Essa definição, superou as expectativas das autoridades brasileiras uma vez que os presidentes do G20 fizeram mais adições ao comunicado do que cortes nas propostas feitas na véspera pelos ministros. "Até a Rodada Doha, que estava meio encantada, desencantou. Isso aconteceu porque é importante em um momento como este que o comércio internacional, continue, se desenvolva, e não aconteça o que aconteceu nos anos 1930, quando o protecionismo foi considerado a solução", disse o ministro Mantega lembrando que naquela época de fechamento dos mercados, a crise se prolongou por uma década levando os países à Grande Depressão e, posteriormente, à Segunda Guerra Mundial, ao fascismo e "uma série de coisas negativas para a humanidade". "Agora existe a consciência de que não queremos cometer os mesmos erros de nossos antecessores."
"O comunicado é positivo. Muita gente achava que isso seria difícil em relação à Doha", disse Amorim. Segundo ele, agora cabe ao diretor geral da OMC, Pascal Lamy, convocar uma reunião ministerial para que seja finalmente fechada Doha.
"Há um chamado dos presidentes. Chegamos muito perto em julho, sem a pressão específica. Hoje há uma pressão muito forte não somente dos líderes, mas espero também que seja da opinião pública internacional. A eficácia dessa exortação é como uma bicicleta. Ou você avança ou você cai", afirmou ele otimista uma vez que acredita que nenhum país vai querer, agora, barrar o acordo na OMC e ficar com a responsabilidade do fracasso de Doha.
Na opinião do chanceler brasileiro, houve uma preocupação durante a cúpula do G20 em minimizar o impacto da crise financeira sobre a economia real. "E a conclusão de Doha é talvez o melhor sinal que se pode dar de que os países estão comprometidos em tomar medidas no sentido contra cíclico, de estimular as economias", disse.
Reuniões paralelas
Enquanto Lula e Mantega participavam da reunião de cúpula sentados ao lado do presidente dos EUA, George W. Bush e do secretário do Tesouro americano, Henry Paulson, Amorim reuniu-se na manhã de sábado com a representante de Comércio americana, Susan Schwab. Ele disse que ambos ficaram muito satisfeitos com o resultado do texto.
Amorim confessou que esperava que a ex-secretária de Estado, Madeleine Albright, que esteve presente à cúpula do G20 para coletar informações para o presidente eleito Barack Obama, estivesse presente na reunião com Susan. Ao saber que a ex-braço direito de Bill Clinton não estava presente, Amorim disse que procurou demonstrar interesse imediato em conversar com a ex-colega na ONU. Conseguiu agendar um breve encontro no mesmo dia, adiando em algumas horas o seu retorno ao Brasil. Com isso, ele embarcou em uma aeronave de apoio da FAB vindo junto com a comitiva brasileira ao invés de retornar com Lula e Mantega no avião presidencial. O avião do presidente decolou para São Paulo pouco antes da reunião de Amorim com Madeleine e logo após o último encontro bilateral na capital norte-americana, com o presidente da China, Hu Jintao. Na véspera Lula teve quatro encontros bilaterais, entre eles, com o primeiro ministro britânico Gordon Brown, e com a presidente da Argentina, Cristina Kirchner.

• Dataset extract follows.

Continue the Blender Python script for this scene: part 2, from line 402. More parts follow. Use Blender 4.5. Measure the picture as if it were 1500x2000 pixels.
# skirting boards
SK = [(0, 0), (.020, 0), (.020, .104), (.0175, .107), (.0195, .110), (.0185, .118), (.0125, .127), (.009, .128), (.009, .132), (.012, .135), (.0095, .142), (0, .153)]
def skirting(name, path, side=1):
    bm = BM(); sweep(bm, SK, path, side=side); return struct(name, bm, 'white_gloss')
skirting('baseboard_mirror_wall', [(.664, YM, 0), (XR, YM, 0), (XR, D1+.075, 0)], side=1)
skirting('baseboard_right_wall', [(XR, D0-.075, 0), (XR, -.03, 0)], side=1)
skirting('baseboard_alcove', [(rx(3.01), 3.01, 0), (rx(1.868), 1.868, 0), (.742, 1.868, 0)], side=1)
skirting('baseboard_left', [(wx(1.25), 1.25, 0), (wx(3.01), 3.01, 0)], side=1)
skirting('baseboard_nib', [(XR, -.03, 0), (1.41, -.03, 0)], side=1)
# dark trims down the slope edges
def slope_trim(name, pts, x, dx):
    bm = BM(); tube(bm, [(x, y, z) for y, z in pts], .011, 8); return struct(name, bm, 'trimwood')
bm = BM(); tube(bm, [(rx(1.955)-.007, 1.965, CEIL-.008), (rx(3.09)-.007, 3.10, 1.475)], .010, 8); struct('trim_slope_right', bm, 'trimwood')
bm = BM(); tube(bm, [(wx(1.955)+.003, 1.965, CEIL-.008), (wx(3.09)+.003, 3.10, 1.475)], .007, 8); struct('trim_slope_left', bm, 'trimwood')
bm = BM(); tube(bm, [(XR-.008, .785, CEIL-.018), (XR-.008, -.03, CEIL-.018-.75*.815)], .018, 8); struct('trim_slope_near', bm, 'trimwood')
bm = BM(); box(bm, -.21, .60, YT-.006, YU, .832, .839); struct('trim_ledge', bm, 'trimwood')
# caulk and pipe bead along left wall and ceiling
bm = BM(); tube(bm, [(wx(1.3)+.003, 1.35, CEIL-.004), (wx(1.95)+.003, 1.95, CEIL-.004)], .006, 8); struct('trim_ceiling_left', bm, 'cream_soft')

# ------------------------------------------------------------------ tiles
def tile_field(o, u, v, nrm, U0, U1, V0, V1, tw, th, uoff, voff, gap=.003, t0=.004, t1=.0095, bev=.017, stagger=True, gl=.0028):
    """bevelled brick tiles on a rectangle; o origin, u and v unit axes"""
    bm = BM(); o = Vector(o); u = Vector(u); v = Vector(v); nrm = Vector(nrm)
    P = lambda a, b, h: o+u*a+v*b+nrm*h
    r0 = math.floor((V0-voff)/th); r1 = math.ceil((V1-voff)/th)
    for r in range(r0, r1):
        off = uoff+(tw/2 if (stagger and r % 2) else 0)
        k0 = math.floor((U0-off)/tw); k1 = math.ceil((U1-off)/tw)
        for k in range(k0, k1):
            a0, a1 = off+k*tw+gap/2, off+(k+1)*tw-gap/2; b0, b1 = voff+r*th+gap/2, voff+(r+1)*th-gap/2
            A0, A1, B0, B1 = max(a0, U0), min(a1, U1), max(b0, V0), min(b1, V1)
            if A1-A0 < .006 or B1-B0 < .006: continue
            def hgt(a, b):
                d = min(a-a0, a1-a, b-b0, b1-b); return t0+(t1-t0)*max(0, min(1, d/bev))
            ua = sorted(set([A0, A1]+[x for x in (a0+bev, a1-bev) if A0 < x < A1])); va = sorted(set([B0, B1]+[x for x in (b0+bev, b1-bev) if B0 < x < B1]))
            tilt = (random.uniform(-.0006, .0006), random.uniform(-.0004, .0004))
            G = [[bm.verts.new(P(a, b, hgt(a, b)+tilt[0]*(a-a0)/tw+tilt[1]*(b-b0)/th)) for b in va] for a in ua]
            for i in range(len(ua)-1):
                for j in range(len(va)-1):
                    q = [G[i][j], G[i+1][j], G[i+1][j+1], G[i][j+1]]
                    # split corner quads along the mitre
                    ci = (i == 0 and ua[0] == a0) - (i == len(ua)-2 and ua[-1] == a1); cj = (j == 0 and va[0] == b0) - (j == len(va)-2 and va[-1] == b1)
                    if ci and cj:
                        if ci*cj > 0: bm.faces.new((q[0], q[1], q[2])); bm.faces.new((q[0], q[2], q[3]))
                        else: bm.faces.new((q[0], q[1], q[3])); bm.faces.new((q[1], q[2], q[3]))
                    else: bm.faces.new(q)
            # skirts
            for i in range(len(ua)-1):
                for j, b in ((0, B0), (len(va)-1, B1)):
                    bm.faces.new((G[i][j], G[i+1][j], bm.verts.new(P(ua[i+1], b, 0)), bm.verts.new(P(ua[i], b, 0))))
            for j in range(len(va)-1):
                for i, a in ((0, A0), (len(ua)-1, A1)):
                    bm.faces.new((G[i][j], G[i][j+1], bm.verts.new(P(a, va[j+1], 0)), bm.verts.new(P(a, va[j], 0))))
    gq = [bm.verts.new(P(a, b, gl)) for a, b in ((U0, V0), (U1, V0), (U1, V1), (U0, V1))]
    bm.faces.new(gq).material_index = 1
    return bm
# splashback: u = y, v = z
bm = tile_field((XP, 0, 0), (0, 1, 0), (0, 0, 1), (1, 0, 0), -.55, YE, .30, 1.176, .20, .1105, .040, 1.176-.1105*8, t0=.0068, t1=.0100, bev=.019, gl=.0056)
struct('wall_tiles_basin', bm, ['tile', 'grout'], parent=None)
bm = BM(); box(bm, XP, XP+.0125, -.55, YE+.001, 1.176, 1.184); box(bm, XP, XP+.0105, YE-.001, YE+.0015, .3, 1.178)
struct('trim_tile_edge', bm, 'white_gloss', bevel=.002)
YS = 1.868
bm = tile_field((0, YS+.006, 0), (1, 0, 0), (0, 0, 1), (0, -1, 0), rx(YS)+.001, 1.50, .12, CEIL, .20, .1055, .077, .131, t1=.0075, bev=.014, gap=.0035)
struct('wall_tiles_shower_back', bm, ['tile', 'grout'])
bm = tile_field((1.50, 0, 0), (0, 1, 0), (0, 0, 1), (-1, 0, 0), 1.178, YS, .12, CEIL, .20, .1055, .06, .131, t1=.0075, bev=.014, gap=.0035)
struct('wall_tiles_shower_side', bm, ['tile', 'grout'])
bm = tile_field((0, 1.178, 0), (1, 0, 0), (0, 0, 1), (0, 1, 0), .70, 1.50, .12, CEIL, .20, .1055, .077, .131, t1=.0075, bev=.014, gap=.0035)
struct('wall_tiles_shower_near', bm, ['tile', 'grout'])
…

Ao sair da reunião com Madeleine, Amorim disse que procurou retomar contato com a antiga colega de que o Brasil teve boas relações profissionais e amigáveis com o presidente Bush e espera melhorar o relacionamento com a nova gestão do democrata Obama. "Tivemos uma relação muito próxima, na OMC e em muitas outras coisas. Agora, eu acho que há também um capital de afinidade na visão do partido democrata que permite que essa cooperação que já é boa se desenvolva mais ainda."
Na opinião do ministro, Bush, ao convocar essa reunião, "deu um grande passo porque essa reunião vai ser lembrada ao longo da história como o início de uma nova era". "Claro que a preocupação principal é resolver a crise. Mas também é o inicio de uma nova configuração do poder na ordem mundial", afirmou.